Two guys from Hamburg want to see the world – without leaving their home city. Their journey takes them to Miniatur Wunderland (“Miniature Wonderland”), the world’s largest model railway. Along for the ride: a W 123 on a scale of 1:87, visiting its fellow Mercedes-Benz models. For the photo story, the modelmakers in the Wonderland also shrunk this report’s author and photographer to a 1:87 scale – and now they are two out of over 200,000 characters populating the miniature world.
Getting from the waterside in Hamburg to the Grand Canyon in less than ten seconds is only possible in Block D of the brick-red warehouses by the river Elbe: on the fourth floor, where tea and spices from exotic countries were once stored, a Mercedes-Benz C 111 is driving at speed on the Stateway, and below it a colourful freight train is crossing the dizzying chasm.
There are almost 9000 cars in the Miniature Wonderland. There might also be a miniature edition of Mercedes-Benz Classic Magazine here somewhere: there are plenty of classic cars sporting the three-pointed star. On the parking deck at Knuffingen Airport a sheikh, complete with entourage and a big cat on a leash, is getting into his Mercedes 600, in a Bavarian village a brass band marches past a white G-model parked in a driveway, while the Mille Miglia race is just negotiating the Furka Pass.

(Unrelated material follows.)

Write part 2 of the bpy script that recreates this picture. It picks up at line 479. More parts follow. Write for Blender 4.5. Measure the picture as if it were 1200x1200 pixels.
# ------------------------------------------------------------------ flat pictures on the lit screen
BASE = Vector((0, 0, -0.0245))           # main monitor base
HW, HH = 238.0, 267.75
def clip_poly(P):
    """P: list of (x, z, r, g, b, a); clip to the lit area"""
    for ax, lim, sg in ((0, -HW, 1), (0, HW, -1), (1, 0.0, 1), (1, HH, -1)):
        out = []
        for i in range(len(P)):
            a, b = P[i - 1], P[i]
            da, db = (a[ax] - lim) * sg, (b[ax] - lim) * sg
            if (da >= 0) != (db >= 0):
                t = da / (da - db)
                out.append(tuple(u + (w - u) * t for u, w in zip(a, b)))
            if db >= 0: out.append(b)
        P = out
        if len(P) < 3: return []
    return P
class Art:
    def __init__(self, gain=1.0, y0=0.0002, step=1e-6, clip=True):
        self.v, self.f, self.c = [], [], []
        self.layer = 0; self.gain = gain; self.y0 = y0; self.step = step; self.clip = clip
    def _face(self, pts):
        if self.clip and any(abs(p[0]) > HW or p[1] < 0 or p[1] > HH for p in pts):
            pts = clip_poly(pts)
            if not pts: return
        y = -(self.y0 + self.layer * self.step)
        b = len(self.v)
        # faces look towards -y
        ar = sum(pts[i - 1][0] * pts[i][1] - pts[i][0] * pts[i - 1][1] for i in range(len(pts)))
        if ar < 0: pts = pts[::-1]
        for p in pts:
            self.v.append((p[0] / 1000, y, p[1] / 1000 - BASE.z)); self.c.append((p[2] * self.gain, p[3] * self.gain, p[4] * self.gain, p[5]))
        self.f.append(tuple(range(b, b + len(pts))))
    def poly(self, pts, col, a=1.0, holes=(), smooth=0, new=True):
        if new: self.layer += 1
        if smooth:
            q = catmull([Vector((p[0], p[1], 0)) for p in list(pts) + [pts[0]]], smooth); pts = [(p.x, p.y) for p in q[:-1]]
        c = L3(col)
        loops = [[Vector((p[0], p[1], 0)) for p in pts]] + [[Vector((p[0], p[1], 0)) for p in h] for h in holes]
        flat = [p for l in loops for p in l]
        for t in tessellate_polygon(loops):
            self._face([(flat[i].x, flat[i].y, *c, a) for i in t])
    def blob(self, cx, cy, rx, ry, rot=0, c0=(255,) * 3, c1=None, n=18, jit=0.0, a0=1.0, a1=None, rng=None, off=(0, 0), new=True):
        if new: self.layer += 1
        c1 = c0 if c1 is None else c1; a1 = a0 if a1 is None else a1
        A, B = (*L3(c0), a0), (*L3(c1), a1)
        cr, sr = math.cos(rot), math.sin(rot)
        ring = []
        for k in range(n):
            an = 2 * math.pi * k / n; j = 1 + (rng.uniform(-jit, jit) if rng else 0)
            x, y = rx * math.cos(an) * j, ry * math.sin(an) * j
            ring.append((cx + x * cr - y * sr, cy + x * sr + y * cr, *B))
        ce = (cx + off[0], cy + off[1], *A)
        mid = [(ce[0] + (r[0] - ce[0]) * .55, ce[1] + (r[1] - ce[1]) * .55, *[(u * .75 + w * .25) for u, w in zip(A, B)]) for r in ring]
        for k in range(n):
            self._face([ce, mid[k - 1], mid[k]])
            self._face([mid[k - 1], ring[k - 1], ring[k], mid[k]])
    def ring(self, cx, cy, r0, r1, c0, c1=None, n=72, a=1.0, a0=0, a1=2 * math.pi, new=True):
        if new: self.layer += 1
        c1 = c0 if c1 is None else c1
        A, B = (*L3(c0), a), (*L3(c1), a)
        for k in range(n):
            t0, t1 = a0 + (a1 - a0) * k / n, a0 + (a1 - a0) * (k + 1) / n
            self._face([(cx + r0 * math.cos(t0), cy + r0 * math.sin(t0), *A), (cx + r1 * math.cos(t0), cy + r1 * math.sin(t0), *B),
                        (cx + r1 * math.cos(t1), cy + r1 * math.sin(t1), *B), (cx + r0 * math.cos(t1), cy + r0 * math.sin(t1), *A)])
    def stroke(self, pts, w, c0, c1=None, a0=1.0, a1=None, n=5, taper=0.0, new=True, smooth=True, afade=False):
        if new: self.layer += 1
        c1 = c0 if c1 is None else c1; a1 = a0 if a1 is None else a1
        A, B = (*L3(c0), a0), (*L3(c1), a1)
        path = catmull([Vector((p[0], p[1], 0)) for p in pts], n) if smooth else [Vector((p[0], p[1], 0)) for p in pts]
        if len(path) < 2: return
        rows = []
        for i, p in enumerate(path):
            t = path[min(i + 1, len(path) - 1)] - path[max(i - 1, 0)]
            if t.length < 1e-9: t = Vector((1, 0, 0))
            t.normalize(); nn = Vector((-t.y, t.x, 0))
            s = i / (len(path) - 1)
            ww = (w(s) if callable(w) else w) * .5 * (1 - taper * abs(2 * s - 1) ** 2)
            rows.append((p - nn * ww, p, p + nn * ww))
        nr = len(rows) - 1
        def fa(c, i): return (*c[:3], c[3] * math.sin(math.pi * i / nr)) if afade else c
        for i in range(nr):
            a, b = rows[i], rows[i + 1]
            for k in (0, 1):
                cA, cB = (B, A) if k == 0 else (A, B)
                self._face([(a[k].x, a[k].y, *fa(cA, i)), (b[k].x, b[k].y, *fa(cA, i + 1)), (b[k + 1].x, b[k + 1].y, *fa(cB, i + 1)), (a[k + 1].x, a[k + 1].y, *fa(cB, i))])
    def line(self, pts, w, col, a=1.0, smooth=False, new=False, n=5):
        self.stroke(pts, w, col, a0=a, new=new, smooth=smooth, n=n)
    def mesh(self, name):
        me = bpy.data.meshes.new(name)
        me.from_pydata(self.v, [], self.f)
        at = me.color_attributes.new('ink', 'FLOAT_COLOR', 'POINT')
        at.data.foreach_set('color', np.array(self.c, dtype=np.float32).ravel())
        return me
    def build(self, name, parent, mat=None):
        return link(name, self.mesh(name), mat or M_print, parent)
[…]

Wunderland is a miniature world measuring 6400 square meters: scale of 1:87, 13 kilometers of H0-gauge track, 930 trains with 14,450 railcars, 1270 signals and 3050 switches, all controlled by 46 computers. By the time the twelfth section of the layout is completed in 2020, Miniatur Wunderland Hamburg will have swallowed up 850,000 hours of work and 20 million euros. And all because more than 15 years ago, twin brothers Frederik and Gerrit Braun took it into their heads to build the largest model railway in the world.
160 of the model vehicles are able to drive by themselves. And not only that: their indicators work, they have headlamps, brake lights and even blue flashing lights. A built-in microprocessor controls their movements. The technology is so complex that the Wunderland experts need between 15 and 45 hours to build each vehicle.